Given data:
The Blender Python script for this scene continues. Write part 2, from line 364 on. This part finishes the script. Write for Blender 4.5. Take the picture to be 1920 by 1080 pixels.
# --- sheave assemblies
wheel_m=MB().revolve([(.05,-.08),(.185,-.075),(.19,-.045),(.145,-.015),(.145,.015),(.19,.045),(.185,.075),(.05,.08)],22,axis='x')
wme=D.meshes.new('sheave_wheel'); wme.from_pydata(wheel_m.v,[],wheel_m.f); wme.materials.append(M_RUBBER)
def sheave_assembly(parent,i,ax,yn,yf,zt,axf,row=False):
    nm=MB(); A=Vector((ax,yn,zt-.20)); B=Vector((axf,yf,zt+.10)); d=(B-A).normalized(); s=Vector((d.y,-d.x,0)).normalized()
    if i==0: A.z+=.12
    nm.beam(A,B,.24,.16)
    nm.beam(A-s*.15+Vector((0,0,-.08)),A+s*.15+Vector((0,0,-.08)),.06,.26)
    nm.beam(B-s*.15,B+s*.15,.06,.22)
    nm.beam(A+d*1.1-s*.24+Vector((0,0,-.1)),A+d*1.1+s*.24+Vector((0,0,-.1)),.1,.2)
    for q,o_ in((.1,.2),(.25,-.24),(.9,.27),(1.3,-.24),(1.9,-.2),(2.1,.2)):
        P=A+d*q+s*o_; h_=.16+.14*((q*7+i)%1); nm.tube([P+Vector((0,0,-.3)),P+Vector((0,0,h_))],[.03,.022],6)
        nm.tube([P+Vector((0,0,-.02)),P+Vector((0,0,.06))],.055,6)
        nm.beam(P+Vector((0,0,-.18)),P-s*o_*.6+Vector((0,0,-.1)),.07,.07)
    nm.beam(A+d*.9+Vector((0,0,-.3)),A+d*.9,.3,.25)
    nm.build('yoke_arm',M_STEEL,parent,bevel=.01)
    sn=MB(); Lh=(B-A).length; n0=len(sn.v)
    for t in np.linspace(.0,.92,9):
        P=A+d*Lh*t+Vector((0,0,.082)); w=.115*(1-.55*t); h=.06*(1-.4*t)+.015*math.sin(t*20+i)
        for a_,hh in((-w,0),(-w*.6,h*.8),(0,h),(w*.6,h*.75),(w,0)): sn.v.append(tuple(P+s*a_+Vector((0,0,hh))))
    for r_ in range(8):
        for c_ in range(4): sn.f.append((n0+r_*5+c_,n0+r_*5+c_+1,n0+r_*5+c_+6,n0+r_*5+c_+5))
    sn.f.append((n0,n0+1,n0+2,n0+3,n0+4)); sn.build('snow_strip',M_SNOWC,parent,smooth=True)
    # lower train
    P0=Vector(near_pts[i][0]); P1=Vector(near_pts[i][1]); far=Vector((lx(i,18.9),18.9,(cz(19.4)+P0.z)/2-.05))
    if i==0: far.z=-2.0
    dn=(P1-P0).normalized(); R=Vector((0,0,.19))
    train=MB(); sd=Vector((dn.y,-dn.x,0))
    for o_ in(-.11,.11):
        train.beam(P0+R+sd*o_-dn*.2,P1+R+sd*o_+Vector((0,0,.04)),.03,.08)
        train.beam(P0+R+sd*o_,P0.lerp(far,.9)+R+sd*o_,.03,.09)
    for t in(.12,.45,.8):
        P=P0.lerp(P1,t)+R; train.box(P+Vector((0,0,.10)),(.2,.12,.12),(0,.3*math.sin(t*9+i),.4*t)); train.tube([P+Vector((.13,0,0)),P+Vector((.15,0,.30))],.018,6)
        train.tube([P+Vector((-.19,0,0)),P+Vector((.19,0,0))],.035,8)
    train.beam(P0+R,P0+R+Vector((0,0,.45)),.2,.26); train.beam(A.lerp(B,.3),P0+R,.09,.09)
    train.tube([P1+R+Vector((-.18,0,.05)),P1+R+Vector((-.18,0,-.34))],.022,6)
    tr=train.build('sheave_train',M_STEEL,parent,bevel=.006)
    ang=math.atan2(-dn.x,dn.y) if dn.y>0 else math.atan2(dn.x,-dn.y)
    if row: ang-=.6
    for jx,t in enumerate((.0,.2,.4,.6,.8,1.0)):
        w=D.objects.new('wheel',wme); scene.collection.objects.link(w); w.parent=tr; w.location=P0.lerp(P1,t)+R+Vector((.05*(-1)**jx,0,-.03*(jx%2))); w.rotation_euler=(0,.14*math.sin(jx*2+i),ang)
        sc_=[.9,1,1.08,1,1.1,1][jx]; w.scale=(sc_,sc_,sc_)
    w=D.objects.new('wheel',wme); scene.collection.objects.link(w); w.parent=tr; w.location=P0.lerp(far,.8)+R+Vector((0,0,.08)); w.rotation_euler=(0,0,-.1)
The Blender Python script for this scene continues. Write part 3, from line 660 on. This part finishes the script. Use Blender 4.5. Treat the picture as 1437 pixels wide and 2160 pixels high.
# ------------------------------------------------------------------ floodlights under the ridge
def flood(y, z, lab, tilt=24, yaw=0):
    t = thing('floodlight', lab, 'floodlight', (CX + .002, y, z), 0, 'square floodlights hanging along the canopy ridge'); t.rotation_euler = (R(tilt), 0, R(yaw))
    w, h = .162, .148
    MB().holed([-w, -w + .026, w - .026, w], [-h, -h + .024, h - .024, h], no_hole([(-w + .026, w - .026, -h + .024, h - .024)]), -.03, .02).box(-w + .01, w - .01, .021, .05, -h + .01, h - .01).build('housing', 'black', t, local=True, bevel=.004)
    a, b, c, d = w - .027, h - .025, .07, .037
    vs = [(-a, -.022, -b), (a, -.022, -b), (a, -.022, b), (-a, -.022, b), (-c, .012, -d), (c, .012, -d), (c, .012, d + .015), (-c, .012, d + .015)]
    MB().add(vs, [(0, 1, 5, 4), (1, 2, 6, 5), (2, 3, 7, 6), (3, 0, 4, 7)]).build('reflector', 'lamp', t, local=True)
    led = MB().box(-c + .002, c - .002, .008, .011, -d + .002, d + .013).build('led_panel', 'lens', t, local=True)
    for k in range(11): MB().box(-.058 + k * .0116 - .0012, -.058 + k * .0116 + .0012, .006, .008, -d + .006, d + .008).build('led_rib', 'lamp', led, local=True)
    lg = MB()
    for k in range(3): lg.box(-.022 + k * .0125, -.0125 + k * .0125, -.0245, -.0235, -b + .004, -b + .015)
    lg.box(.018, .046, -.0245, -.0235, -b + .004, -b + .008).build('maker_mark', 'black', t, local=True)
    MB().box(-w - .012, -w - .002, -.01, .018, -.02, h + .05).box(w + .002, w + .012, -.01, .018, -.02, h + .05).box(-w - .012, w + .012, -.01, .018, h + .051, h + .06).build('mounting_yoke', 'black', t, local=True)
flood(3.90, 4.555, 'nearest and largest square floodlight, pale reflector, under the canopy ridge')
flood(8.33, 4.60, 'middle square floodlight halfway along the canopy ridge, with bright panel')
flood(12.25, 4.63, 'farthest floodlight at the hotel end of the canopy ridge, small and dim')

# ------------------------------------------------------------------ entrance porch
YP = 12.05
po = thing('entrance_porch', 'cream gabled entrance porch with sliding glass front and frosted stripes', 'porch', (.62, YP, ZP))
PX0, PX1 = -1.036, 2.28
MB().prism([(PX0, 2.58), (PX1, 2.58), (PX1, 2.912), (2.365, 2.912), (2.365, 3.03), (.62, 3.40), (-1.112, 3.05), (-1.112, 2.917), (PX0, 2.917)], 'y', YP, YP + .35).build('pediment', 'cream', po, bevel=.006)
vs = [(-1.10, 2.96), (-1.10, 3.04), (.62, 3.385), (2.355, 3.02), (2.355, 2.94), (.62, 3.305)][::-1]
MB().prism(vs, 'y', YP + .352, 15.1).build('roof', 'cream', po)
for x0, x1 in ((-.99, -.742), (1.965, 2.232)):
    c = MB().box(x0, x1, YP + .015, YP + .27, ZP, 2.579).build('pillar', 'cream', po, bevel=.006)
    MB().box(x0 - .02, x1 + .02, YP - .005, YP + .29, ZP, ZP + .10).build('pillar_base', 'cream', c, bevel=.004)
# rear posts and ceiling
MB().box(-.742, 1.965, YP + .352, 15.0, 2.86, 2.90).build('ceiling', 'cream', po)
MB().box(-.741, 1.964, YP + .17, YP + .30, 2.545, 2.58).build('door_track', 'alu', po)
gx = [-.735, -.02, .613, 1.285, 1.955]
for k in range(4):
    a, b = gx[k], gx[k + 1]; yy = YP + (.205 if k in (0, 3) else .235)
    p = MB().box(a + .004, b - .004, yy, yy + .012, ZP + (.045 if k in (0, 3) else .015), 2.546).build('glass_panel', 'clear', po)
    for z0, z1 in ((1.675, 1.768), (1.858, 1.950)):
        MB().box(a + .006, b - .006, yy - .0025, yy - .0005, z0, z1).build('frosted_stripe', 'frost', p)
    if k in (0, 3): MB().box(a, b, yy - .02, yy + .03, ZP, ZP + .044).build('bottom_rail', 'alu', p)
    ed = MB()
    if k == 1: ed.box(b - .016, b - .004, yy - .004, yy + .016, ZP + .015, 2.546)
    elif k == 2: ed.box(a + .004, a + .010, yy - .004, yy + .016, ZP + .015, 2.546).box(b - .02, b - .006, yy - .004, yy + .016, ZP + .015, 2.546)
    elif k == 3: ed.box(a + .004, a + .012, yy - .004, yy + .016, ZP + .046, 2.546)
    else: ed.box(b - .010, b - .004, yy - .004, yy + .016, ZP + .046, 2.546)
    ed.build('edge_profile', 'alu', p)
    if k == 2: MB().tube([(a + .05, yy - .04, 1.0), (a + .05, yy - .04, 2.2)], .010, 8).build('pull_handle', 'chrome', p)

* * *

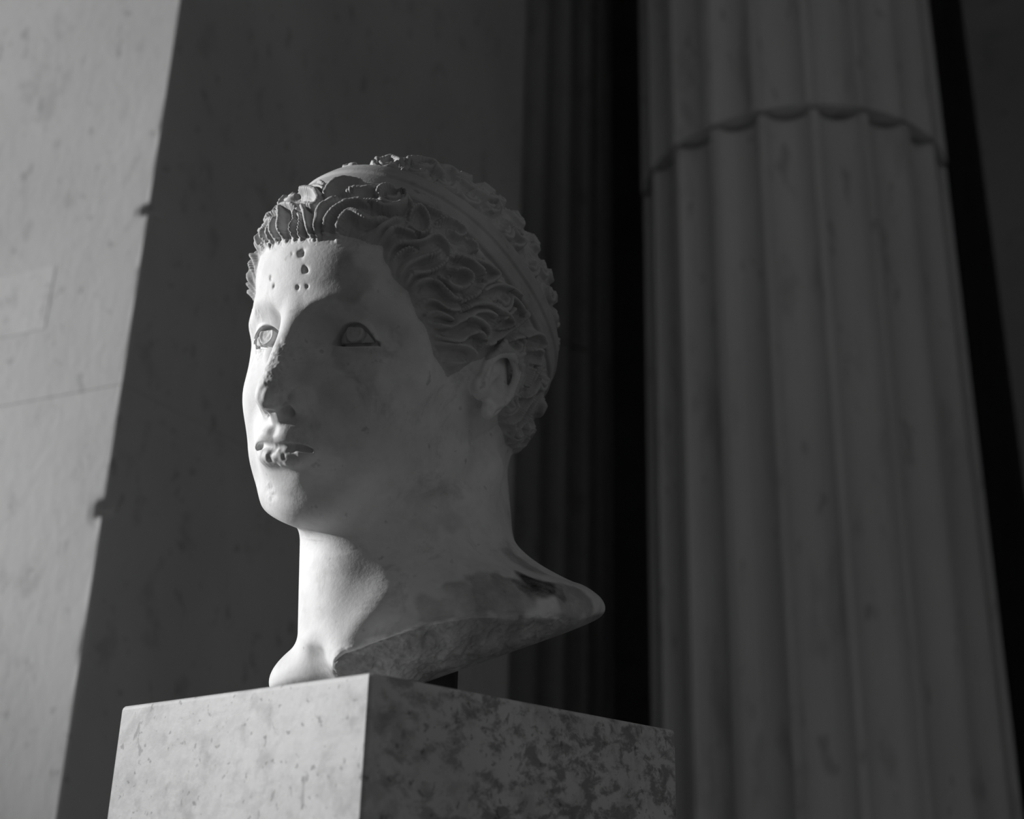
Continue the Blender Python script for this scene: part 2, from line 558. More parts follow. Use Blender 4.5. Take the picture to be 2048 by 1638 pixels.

---

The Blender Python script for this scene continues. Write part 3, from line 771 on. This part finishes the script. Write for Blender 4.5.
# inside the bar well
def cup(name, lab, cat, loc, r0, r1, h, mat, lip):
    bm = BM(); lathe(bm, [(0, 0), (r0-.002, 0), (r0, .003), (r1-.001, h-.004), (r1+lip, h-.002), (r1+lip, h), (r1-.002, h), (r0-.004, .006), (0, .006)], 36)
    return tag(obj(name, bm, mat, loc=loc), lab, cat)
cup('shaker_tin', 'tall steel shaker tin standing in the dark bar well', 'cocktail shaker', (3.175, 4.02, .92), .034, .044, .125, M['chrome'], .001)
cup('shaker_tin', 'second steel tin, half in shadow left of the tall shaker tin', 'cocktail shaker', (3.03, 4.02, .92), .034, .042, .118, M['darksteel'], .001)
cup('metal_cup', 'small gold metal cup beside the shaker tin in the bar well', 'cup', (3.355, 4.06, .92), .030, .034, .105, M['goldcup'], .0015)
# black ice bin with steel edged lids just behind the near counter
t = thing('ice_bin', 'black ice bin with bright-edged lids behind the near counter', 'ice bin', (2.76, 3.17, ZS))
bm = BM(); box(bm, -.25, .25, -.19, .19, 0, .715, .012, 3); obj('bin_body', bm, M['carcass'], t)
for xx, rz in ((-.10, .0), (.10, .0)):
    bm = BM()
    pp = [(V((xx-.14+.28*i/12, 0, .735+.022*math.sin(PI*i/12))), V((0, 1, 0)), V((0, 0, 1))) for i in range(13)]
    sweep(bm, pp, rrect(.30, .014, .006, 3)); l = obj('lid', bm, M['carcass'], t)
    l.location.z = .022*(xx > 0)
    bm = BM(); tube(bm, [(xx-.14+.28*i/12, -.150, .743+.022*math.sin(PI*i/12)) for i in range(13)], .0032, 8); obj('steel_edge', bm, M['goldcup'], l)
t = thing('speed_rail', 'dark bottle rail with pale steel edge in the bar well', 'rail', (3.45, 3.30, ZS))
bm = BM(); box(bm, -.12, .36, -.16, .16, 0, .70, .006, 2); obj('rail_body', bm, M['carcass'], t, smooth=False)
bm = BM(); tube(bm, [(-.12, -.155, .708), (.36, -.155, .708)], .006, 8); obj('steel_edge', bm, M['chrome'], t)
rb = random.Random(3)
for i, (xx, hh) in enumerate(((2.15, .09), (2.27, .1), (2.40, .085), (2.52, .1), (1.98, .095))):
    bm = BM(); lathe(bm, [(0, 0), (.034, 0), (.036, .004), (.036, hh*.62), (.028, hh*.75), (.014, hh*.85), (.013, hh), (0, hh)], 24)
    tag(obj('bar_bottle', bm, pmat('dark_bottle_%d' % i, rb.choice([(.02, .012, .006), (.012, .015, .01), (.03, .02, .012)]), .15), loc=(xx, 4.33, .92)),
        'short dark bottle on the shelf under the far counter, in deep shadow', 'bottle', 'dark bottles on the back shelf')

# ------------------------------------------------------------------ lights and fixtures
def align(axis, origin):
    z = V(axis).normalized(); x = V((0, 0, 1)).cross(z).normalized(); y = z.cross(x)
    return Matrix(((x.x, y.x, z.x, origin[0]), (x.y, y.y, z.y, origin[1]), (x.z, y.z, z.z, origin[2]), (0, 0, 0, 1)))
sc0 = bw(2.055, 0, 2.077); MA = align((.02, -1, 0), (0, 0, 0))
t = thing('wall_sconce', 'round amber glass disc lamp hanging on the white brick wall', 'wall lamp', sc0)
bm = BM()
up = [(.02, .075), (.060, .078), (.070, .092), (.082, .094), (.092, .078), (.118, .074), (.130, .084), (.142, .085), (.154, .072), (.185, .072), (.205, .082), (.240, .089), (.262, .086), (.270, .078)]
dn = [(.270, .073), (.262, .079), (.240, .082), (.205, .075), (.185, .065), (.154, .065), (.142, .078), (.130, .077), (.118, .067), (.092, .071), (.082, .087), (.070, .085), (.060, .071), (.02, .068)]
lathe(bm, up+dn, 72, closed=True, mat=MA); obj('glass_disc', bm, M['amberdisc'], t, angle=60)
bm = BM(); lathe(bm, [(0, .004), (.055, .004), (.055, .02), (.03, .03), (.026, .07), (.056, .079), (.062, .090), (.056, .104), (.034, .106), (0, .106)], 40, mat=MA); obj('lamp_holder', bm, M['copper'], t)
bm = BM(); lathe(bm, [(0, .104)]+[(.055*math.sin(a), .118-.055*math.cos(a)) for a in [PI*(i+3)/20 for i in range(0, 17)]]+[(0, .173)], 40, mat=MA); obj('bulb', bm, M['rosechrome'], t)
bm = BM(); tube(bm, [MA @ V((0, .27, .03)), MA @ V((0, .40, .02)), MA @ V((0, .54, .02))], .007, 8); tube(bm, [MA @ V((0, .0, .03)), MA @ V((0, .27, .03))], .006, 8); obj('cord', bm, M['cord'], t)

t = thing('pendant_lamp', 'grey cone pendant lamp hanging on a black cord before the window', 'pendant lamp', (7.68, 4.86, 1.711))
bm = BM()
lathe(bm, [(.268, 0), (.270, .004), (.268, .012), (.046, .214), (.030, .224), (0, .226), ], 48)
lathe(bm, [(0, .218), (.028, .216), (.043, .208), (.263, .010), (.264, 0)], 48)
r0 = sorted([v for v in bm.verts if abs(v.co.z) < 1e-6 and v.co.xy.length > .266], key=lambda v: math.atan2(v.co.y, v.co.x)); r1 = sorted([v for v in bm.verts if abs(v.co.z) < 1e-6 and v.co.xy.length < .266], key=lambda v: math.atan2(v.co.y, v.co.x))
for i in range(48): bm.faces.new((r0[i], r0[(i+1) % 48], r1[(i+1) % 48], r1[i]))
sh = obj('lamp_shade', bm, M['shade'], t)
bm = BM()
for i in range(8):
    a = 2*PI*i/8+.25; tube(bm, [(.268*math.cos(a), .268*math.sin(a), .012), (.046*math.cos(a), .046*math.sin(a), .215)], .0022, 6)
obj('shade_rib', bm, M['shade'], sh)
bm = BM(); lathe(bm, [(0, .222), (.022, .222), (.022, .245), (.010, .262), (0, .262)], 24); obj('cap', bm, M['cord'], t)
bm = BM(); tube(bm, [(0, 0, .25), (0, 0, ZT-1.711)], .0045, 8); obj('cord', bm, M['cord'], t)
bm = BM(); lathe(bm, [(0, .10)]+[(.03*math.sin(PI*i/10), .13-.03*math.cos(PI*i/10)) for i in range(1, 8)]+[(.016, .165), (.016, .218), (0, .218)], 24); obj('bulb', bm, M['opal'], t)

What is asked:
Nothing but a number is needed here: how many lines hold the string "continues"?

Final result:
3